## Aim of the exercise
Take the lines from the top down to and including the one with "return leaf_quads(p, n, size" and repeat them exactly. Omit images.

• • • • • • •

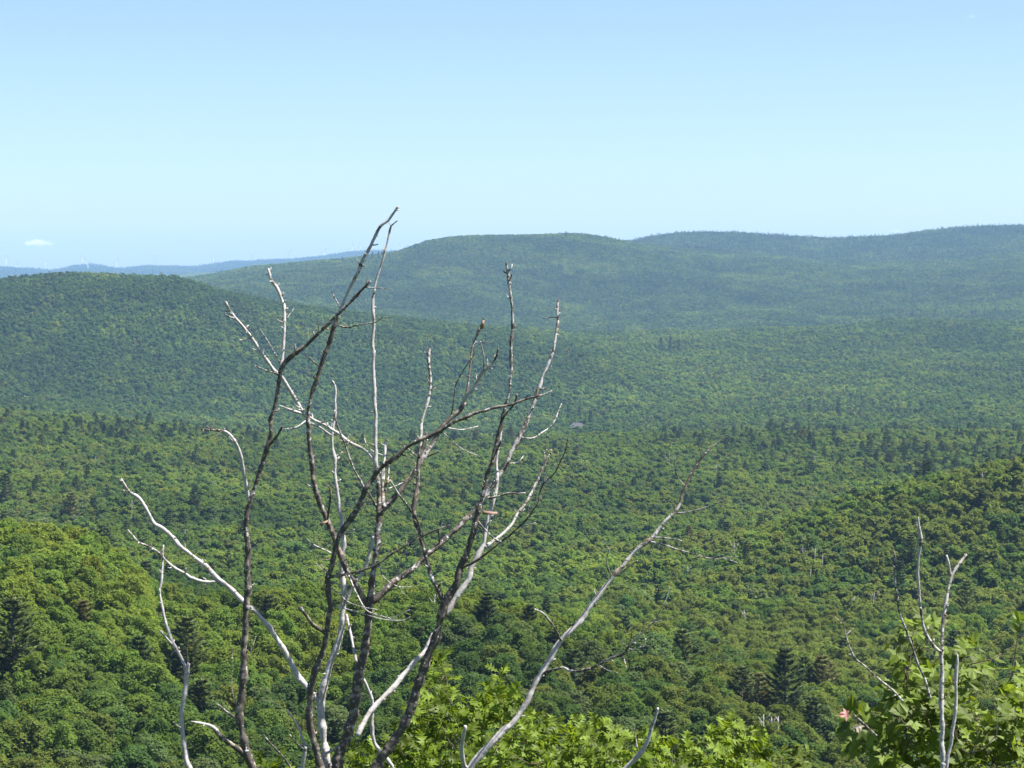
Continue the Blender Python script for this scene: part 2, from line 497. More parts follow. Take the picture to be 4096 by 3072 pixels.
def crown(seed, nface, size, H=14.0, Rr=4.3, nblob=40, low=0.30):
    """leaf tufts heaped under an uneven hull"""
    rr = np.random.default_rng(seed)
    cz = H * (low + .5) / 1.5; hz = H - cz
    lean = rr.normal(0, .5, 2); bl = []
    lob = rr.uniform(0, 6.28, 3)
    for i in range(nblob):
        a = rr.random() * 6.283
        edge = Rr * (1 + .16 * math.sin(2 * a + lob[0]) + .12 * math.sin(3 * a + lob[1]))
        q = math.sqrt(rr.random()) * 0.92
        r_ = edge * q
        zz = cz + hz * (1 - q ** 2.2) * (0.93 + .07 * math.sin(3 * a + lob[2])) + rr.normal() * .07 * hz
        if i > nblob * .72: zz = rr.uniform(H * low * .8, zz)
        bl.append((r_ * math.cos(a) + lean[0] * zz / H, r_ * math.sin(a) + lean[1] * zz / H, zz, Rr * rr.uniform(.17, .36) * (1.35 if nblob < 15 else 1.0 if nblob < 40 else .74)))
    bl.append((0, 0, cz + hz * .2, Rr * .62))
    bl = np.array(bl)
    w = bl[:, 3] ** 2; w[-1] *= .3; w /= w.sum()
    pos = []; nor = []; tot = 0
    while tot < nface:
        k = rr.choice(len(bl), nface, p=w)
        d = rr.normal(size=(nface, 3)); d /= np.linalg.norm(d, axis=1)[:, None]
        d[:, 2] = np.where(rr.random(nface) < 0.5, np.abs(d[:, 2]), d[:, 2])
        p = bl[k, :3] + d * bl[k, 3:4] * (0.80 + 0.35 * rr.random((nface, 1)) ** 1.5) * np.array([1, 1, .85])
        dist = np.linalg.norm(p[:, None, :] - bl[None, :, :3], axis=2) / bl[None, :, 3]
        keep = dist.min(1) > 0.70
        pos.append(p[keep]); nor.append(d[keep]); tot += keep.sum()
    p = np.concatenate(pos)[:nface]; n = np.concatenate(nor)[:nface]
    n = n * .9 + rr.normal(size=n.shape) * 0.5 + np.array([0, 0, 0.75]); n /= np.linalg.norm(n, axis=1)[:, None]
    return leaf_quads(p, n, size * (0.55 + 0.9 * rr.random(len(p))), rr)


def trunk_geo(H, r, seed, forks=4, Rr=3.0):
    mb = MB(); rr = random.Random(seed)
    mb.tube([(0, 0, -1.0), (0.05, 0.03, H * 0.3), (-0.04, 0.05, H * 0.55), (0.08, 0, H * 0.85)], [r, r * 0.8, r * 0.55, r * 0.15], 7)
    for i in range(forks):
        a = i * 2.4 + rr.random(); z = H * (0.35 + 0.1 * i)
        mb.tube([(0, 0, z), (Rr * .35 * math.cos(a), Rr * .35 * math.sin(a), z + H * .1), (Rr * .75 * math.cos(a), Rr * .75 * math.sin(a), z + H * .22)], [r * .4, r * .28, r * .1], 5)
    return mb


def merge(parts, name, mats):
    v = []; f = []; fm = []; n = 0
    for k, (pv, pf) in enumerate(parts):
        pv = np.asarray(pv, float); v.append(pv); f += [tuple(int(i) + n for i in t) for t in pf]; fm += [k] * len(pf); n += len(pv)
    return mesh_np(name, np.concatenate(v), f, mats, fm)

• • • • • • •

## Task answer
Continue the Blender Python script for this scene: part 2, from line 497. More parts follow. Take the picture to be 4096 by 3072 pixels.
def crown(seed, nface, size, H=14.0, Rr=4.3, nblob=40, low=0.30):
    """leaf tufts heaped under an uneven hull"""
    rr = np.random.default_rng(seed)
    cz = H * (low + .5) / 1.5; hz = H - cz
    lean = rr.normal(0, .5, 2); bl = []
    lob = rr.uniform(0, 6.28, 3)
    for i in range(nblob):
        a = rr.random() * 6.283
        edge = Rr * (1 + .16 * math.sin(2 * a + lob[0]) + .12 * math.sin(3 * a + lob[1]))
        q = math.sqrt(rr.random()) * 0.92
        r_ = edge * q
        zz = cz + hz * (1 - q ** 2.2) * (0.93 + .07 * math.sin(3 * a + lob[2])) + rr.normal() * .07 * hz
        if i > nblob * .72: zz = rr.uniform(H * low * .8, zz)
        bl.append((r_ * math.cos(a) + lean[0] * zz / H, r_ * math.sin(a) + lean[1] * zz / H, zz, Rr * rr.uniform(.17, .36) * (1.35 if nblob < 15 else 1.0 if nblob < 40 else .74)))
    bl.append((0, 0, cz + hz * .2, Rr * .62))
    bl = np.array(bl)
    w = bl[:, 3] ** 2; w[-1] *= .3; w /= w.sum()
    pos = []; nor = []; tot = 0
    while tot < nface:
        k = rr.choice(len(bl), nface, p=w)
        d = rr.normal(size=(nface, 3)); d /= np.linalg.norm(d, axis=1)[:, None]
        d[:, 2] = np.where(rr.random(nface) < 0.5, np.abs(d[:, 2]), d[:, 2])
        p = bl[k, :3] + d * bl[k, 3:4] * (0.80 + 0.35 * rr.random((nface, 1)) ** 1.5) * np.array([1, 1, .85])
        dist = np.linalg.norm(p[:, None, :] - bl[None, :, :3], axis=2) / bl[None, :, 3]
        keep = dist.min(1) > 0.70
        pos.append(p[keep]); nor.append(d[keep]); tot += keep.sum()
    p = np.concatenate(pos)[:nface]; n = np.concatenate(nor)[:nface]
    n = n * .9 + rr.normal(size=n.shape) * 0.5 + np.array([0, 0, 0.75]); n /= np.linalg.norm(n, axis=1)[:, None]
    return leaf_quads(p, n, size * (0.55 + 0.9 * rr.random(len(p))), rr)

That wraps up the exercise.